The opposition parties can whinge all they want but there’s nothing to stop the government from re-appointing the commission until they get a result.

The argument for the government is simple:  the opposition parties all agree that we need to make the cuts.  They all agree that they must be done properly.  Rather than scrap all that hard work,  reappointing the commission will do exactly what the Liberals and New Democrats agreed to last winter.  Mr. Ball is just flip-flopping again.  He already agreed to delay the election until November, if need be.  This will just take a bit longer, but it will allow the election to happen using the reduced number of seats he agreed was needed.

Between irrelevance and a hard place

The fundamental problem for New Democrats in the seat debate was not that they were hypocrites but that they were nakedly obvious hypocrites.  On the one hand they complained about the process that led to a reduction in the number of seats.  Yet at the same time,  Lorraine Michael supported the reduction in the number of seats solely in order to save money.

The New Democrats promised to filibuster the bill.

Instead, they did nothing.

On top of being hypocrites, the Dippers were impotence personified.

The Triumph of Cynicism

Memorial University political scientists Amanda Bittner is right.  We have a problem.  The events of the past couple of weeks are “the sign of an unhealthy democracy.”

“Any effort to hijack the process and push through substantial change without appropriate consultation and consideration of multiple voices is deeply problematic, and a sign that we have a major problem on our hands.”

All three political parties are equally guilty of hijacking the process.

But let’s be clear,  what happened in the House of Assembly is rooted in the cynical manipulations of the past decade or so. From the patronage scheme cooked up after 1996 to the reduction in sitting days to this cut in the public’s voice in the House of Assembly, the politicians have acted in their best interest, not in the public interest.
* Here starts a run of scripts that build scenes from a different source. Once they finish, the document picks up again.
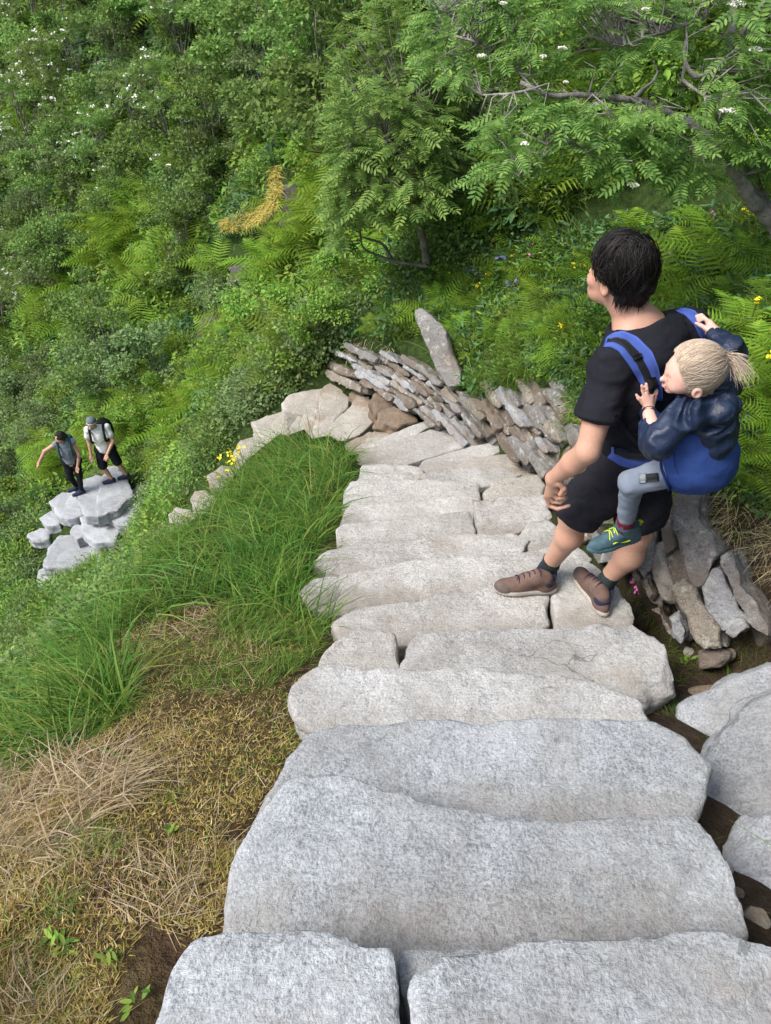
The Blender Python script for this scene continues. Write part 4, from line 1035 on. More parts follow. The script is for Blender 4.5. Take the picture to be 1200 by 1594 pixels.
patch_obj('short_grass', [grass_patch('g', EDGE, 4200, .14, .0048, None, (.3, 1.0), (.0, -.1, 0), seed=8),
                          grass_patch('g', [(230, 960), (440, 955), (500, 1010), (450, 1060), (380, 1090), (250, 1080), (240, 1000)], 5200, .085, .0042, None, seed=9),
                          grass_patch('g', [(0, 1440), (150, 1400), (190, 1500), (150, 1594), (0, 1594)], 900, .06, .0045, None, seed=10),
                          grass_patch('g', [(330, 1120), (470, 1060), (480, 1150), (400, 1260), (200, 1250), (220, 1150)], 3800, .05, .0036, None, seed=12)], M_GRASS)
MOSS = [(180, 1000), (270, 950), (440, 950), (508, 990), (478, 1025), (460, 1075), (482, 1138), (440, 1200), (398, 1262), (380, 1290), (350, 1400), (335, 1460), (300, 1480), (230, 1440), (190, 1500), (160, 1640), (-160, 1660), (-160, 1180), (120, 1170), (200, 1110)]
patch_obj('wild_grass', [grass_patch('g', GREEN, 3200, .36, .012, None, (.6, 1.5), (-.1, 0, 0), .7, seed=14),
                         grass_patch('g', [(-140, 850), (60, 850), (200, 795), (300, 790), (200, 900), (60, 960), (-140, 960)], 420, .62, .0035, None, (.1, .5), (.25, .1, 0), .35, seed=15),
                         grass_patch('g', [(400, 830), (520, 800), (500, 900), (430, 950), (350, 940)], 600, .32, .016, None, (.5, 1.3), (.15, 0, 0), .6, seed=16)], M_GRASSD)
patch_obj('gap_grass', [grass_patch('g', [(1010, 1090), (1060, 1085), (1075, 1130), (1040, 1120)], 700, .07, .0035, None, (.4, 1.4), (0, 0, 0), .7, seed=17, clear=.0),
                        grass_patch('g', [(1100, 1300), (1170, 1400), (1200, 1450), (1170, 1450), (1120, 1370)], 160, .06, .003, None, (.4, 1.4), (0, 0, 0), .8, seed=18, clear=.0)], M_GRASSD)
patch_obj('turf_tufts', [grass_patch('g', [(a, b), (a + w2, b - 8), (a + w2 + 5, b + h2), (a - 5, b + h2)], n_, L_, .0032, None, (.4, 1.3), (.05, -.1, 0), .6, segs=4, seed=200 + a, lift=.005) for a, b, w2, h2, n_, L_ in ((250, 1010, 110, 50, 900, .07), (400, 1130, 60, 60, 500, .05), (300, 1180, 90, 40, 600, .05), (90, 1300, 80, 40, 600, .08), (20, 1480, 90, 80, 900, .06), (60, 1400, 60, 40, 300, .07), (230, 1240, 40, 30, 200, .10), (330, 960, 120, 50, 1300, .10), (440, 1000, 50, 40, 500, .09), (300, 1300, 60, 60, 260, .05))], M_GRASS)
patch_obj('dry_moss', [grass_patch('m', MOSS, 170000, .030, .0040, None, (.2, 1.2), (0, 0, -.1), .9, segs=2, seed=21, clear=.025, lift=.012),
                       grass_patch('m', MOSS, 26000, .050, .0022, None, (.3, 1.4), (0, 0, -.2), 1.1, segs=4, seed=22, clear=.03, lift=.012)], M_MOSS)
STRAW = [(-160, 1190), (0, 1195), (120, 1170), (190, 1190), (205, 1240), (150, 1270), (120, 1310), (60, 1340), (-160, 1380)]
patch_obj('straw_grass', [grass_patch('s', STRAW, 5200, .19, .0045, None, (.8, 1.7), (.3, -.3, -.2), .75, segs=5, seed=31, lift=.02),
                          grass_patch('s', MOSS, 2600, .10, .0028, None, (.6, 1.6), (.1, -.2, -.3), .9, segs=5, seed=32, clear=.03, lift=.015),
                          grass_patch('s', [(190, 975), (330, 945), (360, 985), (250, 1010), (240, 1080), (200, 1060)], 1500, .11, .003, None, (.6, 1.5), (0, -.2, -.4), .9, segs=5, seed=33, lift=.015),
                          grass_patch('s', [(210, 1360), (290, 1340), (300, 1440), (200, 1450)], 420, .12, .0028, None, (.6, 1.5), (.2, -.2, -.4), .8, segs=5, seed=34, lift=.015),
                          grass_patch('s', [(200, 1150), (290, 1140), (300, 1190), (220, 1220)], 900, .05, .002, None, (.6, 1.5), (.2, -.2, -.3), .7, segs=4, seed=35, lift=.01),
                          grass_patch('s', [(0, 1330), (160, 1290), (240, 1340), (180, 1400), (0, 1440)], 2200, .08, .0026, None, (.6, 1.7), (.1, -.2, -.2), 1.0, segs=4, seed=37, lift=.015),
                          grass_patch('s', [(0, 1500), (100, 1540), (120, 1594), (0, 1594)], 700, .10, .003, None, (.6, 1.6), (.1, -.2, -.2), .9, segs=4, seed=38, lift=.015),
                          grass_patch('s', [(300, 1290), (370, 1290), (330, 1440), (250, 1440)], 900, .07, .0024, None, (.6, 1.7), (.1, -.2, -.2), 1.0, segs=4, seed=39, lift=.015),
                          grass_patch('s', [(225, 1085), (300, 1080), (300, 1125), (230, 1130)], 900, .045, .002, None, (.6, 1.5), (.2, -.2, -.3), .7, segs=4, seed=36, lift=.01)], M_DRY)
# dry turf over the right-hand wall and at the wall tops
DRYR = [(1075, 760), (1150, 740), (1230, 735), (1400, 780), (1400, 900), (1215, 905), (1140, 870), (1100, 830), (1080, 800)]
patch_obj('dry_bank_grass', [grass_patch('s', DRYR, 2600, .14, .0035, None, (.7, 1.6), (-.3, -.4, -.2), .6, segs=5, seed=41, clear=.1),
                             grass_patch('s', [(800, 600), (900, 575), (960, 640), (900, 660), (860, 600)], 1500, .12, .004, None, (.7, 1.6), (-.1, -.3, -.2), .7, segs=4, seed=42, clear=.1),
                             grass_patch('s', [(530, 545), (560, 520), (620, 540), (600, 560)], 500, .14, .005, None, (.7, 1.6), (0, -.3, -.2), .7, segs=4, seed=43, clear=.1),
                             grass_patch('s', [(1180, 1010), (1260, 960), (1300, 1040), (1200, 1040)], 300, .08, .004, None, seed=44)], M_DRY)
patch_obj('green_bank_moss', [grass_patch('s', [(745, 600), (800, 590), (880, 580), (930, 640), (960, 700), (1000, 770), (940, 770), (890, 690), (880, 600), (800, 610)], 5000, .13, .0045, None, (.5, 1.4), (-.1, -.2, 0), .6, segs=4, seed=49, clear=.1),
                              grass_patch('s', [(1075, 800), (1120, 770), (1170, 770), (1180, 830), (1100, 850)], 3000, .05, .004, None, (.3, 1.3), (0, -.2, 0), .8, segs=3, seed=45, clear=.1),
                              grass_patch('s', [(1150, 1000), (1210, 960), (1260, 1040), (1150, 1040)], 900, .07, .004, None, seed=46, clear=.05),
                              grass_patch('s', [(1060, 1125), (1135, 1150), (1125, 1190), (1100, 1180)], 500, .05, .0025, None, (.5, 1.4), seed=47, clear=.0),
                              grass_patch('s', [(985, 930), (1040, 980), (1040, 1080), (1080, 1060), (1130, 1030), (1060, 1000), (1000, 930)], 700, .09, .004, None, (.4, 1.3), seed=48, clear=.0)], M_GRASS)
# ------------------------------------------------------------------ ferns
fern_src = [fern_mesh('fern', 100 + i, 9, .8, False) for i in range(3)]
FERN_G = 'bracken ferns in the undergrowth'
def fern(px, py, sz, mat=None, label=None, src=None, group=FERN_G):
    p = cast(px, py)[0]
    if np.isnan(p[0]): return
    s = sz * topx(p)[2] / 1150 / 1.25
    me = fern_src[RG.integers(0, 3)] if src is None else src
    if mat is M_FERN2: me = fern_y[RG.integers(0, 3)]
    o = link('fern', me); place(o, p + (0, 0, .16 * min(1.6, s * 1.3)), s)
    o.rotation_euler = (RG.uniform(-.2, .2), RG.uniform(-.2, .2), RG.uniform(0, 6.28))
    tag(o, label or ('bright yellow green fern among the hillside bushes' if mat is M_FERN2 else 'fresh green fern spreading on the bank above the walls'), 'fern',
        (group if mat is not M_FERN2 else 'yellow green ferns on the far slope') if label is None else None)
for me in fern_src: me.materials.append(M_FERN)
fern_y = [m_.copy() for m_ in fern_src]
for me in fern_y: me.materials.clear(); me.materials.append(M_FERN2)
for px, py in ((1080, 470), (1120, 460), (1150, 480), (1190, 500), (1100, 430), (1060, 445), (1170, 430), (1200, 460), (1140, 530), (1180, 550), (1200, 600), (1160, 580), (1190, 640), (1210, 690),
               (820, 350), (850, 320), (790, 345), (870, 300), (900, 290), (840, 370), (930, 300), (760, 370), (600, 470), (620, 450), (580, 480), (640, 470), (595, 430), (560, 470), (1150, 260), (1190, 270), (1195, 320)):
    fern(px + RG.uniform(-8, 8), py + RG.uniform(-8, 8), RG.uniform(110, 165))
for cx, cy, n, sx, sy, sc in ((330, 120, 9, 22, 45, 1.6), (400, 70, 5, 40, 30, 1.5), (520, 70, 6, 30, 25, 1.3), (450, 390, 9, 35, 30, 1.1), (500, 350, 6, 25, 25, 1.1), (420, 440, 6, 25, 20, 1.1), (265, 380, 7, 18, 30, 1.5), (235, 470, 8, 16, 35, 1.4),
                              (150, 530, 6, 15, 25, 1.3), (110, 590, 4, 20, 15, 1.3), (300, 240, 3, 20, 20, 1.3), (330, 660, 5, 30, 20, 1.0), (690, 300, 4, 30, 30, 1.0), (385, 20, 4, 40, 15, 1.6), (680, 200, 5, 25, 40, 1.2), (560, 400, 5, 25, 25, 1.0)):
    for _ in range(n): fern(cx + RG.normal() * sx * .7, cy + RG.normal() * sy * .7, sc * 48 * RG.uniform(.75, 1.25), M_FERN2)
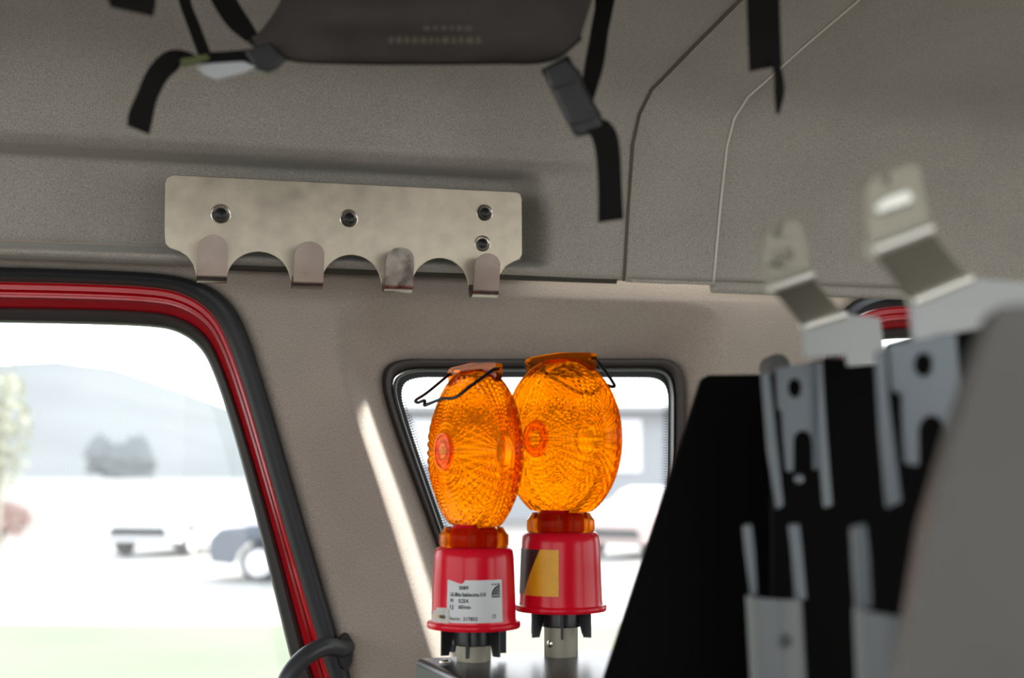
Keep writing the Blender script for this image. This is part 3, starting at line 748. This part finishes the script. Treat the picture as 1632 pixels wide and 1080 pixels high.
# left side: two thin straps, webbing loop with a white tag
ribbon('strap', M['webbing'], [(270, -60, 295, -60, 1.12), (284, 0, 304, 0, 1.10), (298, 40, 318, 38, 1.09), (316, 88, 336, 84, 1.07)], bag)
ribbon('strap', M['webbing'], [(310, -60, 355, -60, 1.12), (336, 0, 378, 0, 1.10), (362, 40, 398, 32, 1.085), (392, 66, 410, 52, 1.07)], bag)
ribbon('strap_end', M['webbing'], [(322, 92, 300, 96, YB - .02), (290, 80, 290, 102, YB - .025), (262, 84, 284, 110, YB - .03), (236, 110, 266, 128, YB - .034), (218, 150, 250, 160, YB - .034), (206, 178, 242, 195, YB - .03), (203, 200, 238, 214, YB - .03)], bag)
ribbon('strap_end', M['webbing'], [(322, 84, 318, 100, YB - .01), (360, 82, 362, 102, YB - .01), (400, 78, 410, 108, YB - .012), (425, 70, 452, 100, YB - .01)], bag)
quadbox('buckle', M['blackplastic'], [(388, 80), (430, 66), (455, 92), (440, 108), (425, 114), (405, 108)], YB - .025, .01, bag, .002)
quadbox('tag', M['tag'], [(312, 106), (336, 100), (388, 97), (408, 106), (392, 115), (345, 127), (325, 119)], YB - .028, .004, bag, .001)['label'] = 'white woven tag on the left strap'
quadbox('olive_loop', M['green'], [(286, 94), (330, 86), (334, 94), (290, 106)], YB - .035, .003, bag, .001)
# single straps
o = ribbon('hanging_strap', M['webbing'], [(1188, -60, 1240, -60, 1.02), (1190, 0, 1242, 0, 1.01), (1192, 60, 1244, 58, 1.0), (1194, 114, 1246, 104, 1.0)]); setp(o, 'wide black webbing strap hanging from the ceiling at upper right', 'strap')
o = ribbon('cord_end', M['webbing'], [(1230, 96, 1242, 96, .995), (1234, 125, 1248, 122, .995), (1234, 145, 1250, 148, .995), (1237, 180, 1242, 182, .995)]); setp(o, 'short dark cord end dangling just right of the wide hanging strap', 'cord')
o = ribbon('webbing_end', M['webbing'], [(160, -60, 240, -60, .95), (172, 0, 248, -4, .94), (180, 12, 244, 26, .94)]); setp(o, 'blurred black webbing end at the upper left edge of the picture', 'strap')

# ================================================================ RACK ON THE RIGHT
def sheet(name, mat, pts, Y, th, par=None, holes=(), bevel=0, slope=0):
    bm = bmesh.new(); plate(bm, pts, holes, lambda a, b: P(a, b, Y + slope * (b - 800)), Vector((0, th, 0))); return link(name, bm, mat, par, bevel=bevel, angle=30)
rk = thing('equipment_rack', P(1350, 1500, 1.0), 'black slanted sheet-metal equipment rack holding tool brackets, right of the lamps', 'rack')
sheet('side_panel', M['black'], [(1113, 618), (1118, 603), (1130, 597), (1240, 596), (1330, 640), (1330, 1560), (806, 1560)], 1.08, .012, rk, bevel=.002)
sheet('back_panel', M['black'], [(1232, 600), (1240, 590), (1305, 574), (1350, 570), (1354, 583), (1404, 580), (1420, 545), (1510, 520), (1575, 500), (1760, 500), (1760, 1560), (1232, 1560)], .98, .012, rk, bevel=.002)
bm = bmesh.new(); c = P(1240, 583, 1.10); tube(bm, [c + Vector((0, .03, 0)), c, c - Vector((0, .004, 0)), c - Vector((0, .006, 0))], [.0095, .0095, .0085, .006], 28)
link('rubber_buffer', bm, pbr('grey_rubber', (.09, .09, .085), .7), rk)
ho = thing('tool_holder', P(1290, 1080, .90), 'black and grey channel holder with a round hole, nearer to the lamps', 'tool holder', 'channel tool holders on the rack')
sheet('left_flange', M['greymetal'], [(1214, 594), (1226, 590), (1232, 640), (1249, 806), (1238, 812), (1224, 720)], .90, .004, ho, bevel=.001)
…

Major pieces of legislation pas through the House of Assembly with he sort of cursory review that this one received.  If the opposition is not already disposed to support it,  they will do so after hearing the official government briefing offered before second reading.  They seem to take the view of Kathy Dunderdale, namely that government officials must be right in everything because they are the smartest people alive. The opposition parties seem not only incapable for forming their own opinions about government policy,  they seem to be completely disinterested in doing so. 

A swing and a miss

To keep going with the tortured sports metaphors from the politicians,  Bill 42 was not a knock-out punch for the Conservatives.  They didn’t score a touch-down. 

The Liberals, meanwhile, swung at a wild pitch.

The New Democrats were at the concession buying a soft-drink.

For all the fussing,  the parties are left with their big strategic problems:

  • The Conservatives still have to deal with the budget.  If they start to cut, as the economic problems suggest they should, then that week in January will be long forgotten.  
  • Liberals still have the internal problems of their nomination process. They are not insurmountable problems but they will be a nuisance.  The biggest problem they have happened in front a camera on the Thursday before the debate started. 
  • The NDP have their leadership problems.  Even after Earle McCurdy takes over, the party will be organizationally, bankrupt and directionless. Earle might add a bit of colour to politics over the next few months. Hopefully, Earle won’t whine about it.

And the rest of us can look forward to more of this sort of insider baseball over the next year and a half, until the next election.  That election won’t happen in 2015.  It’s like going to be in the spring of 2016 and may be as late as the constitutional limit in 2016.

The only reason it’s going to happen then is because the politicians can’t fiddle with that just to fit their own best interests.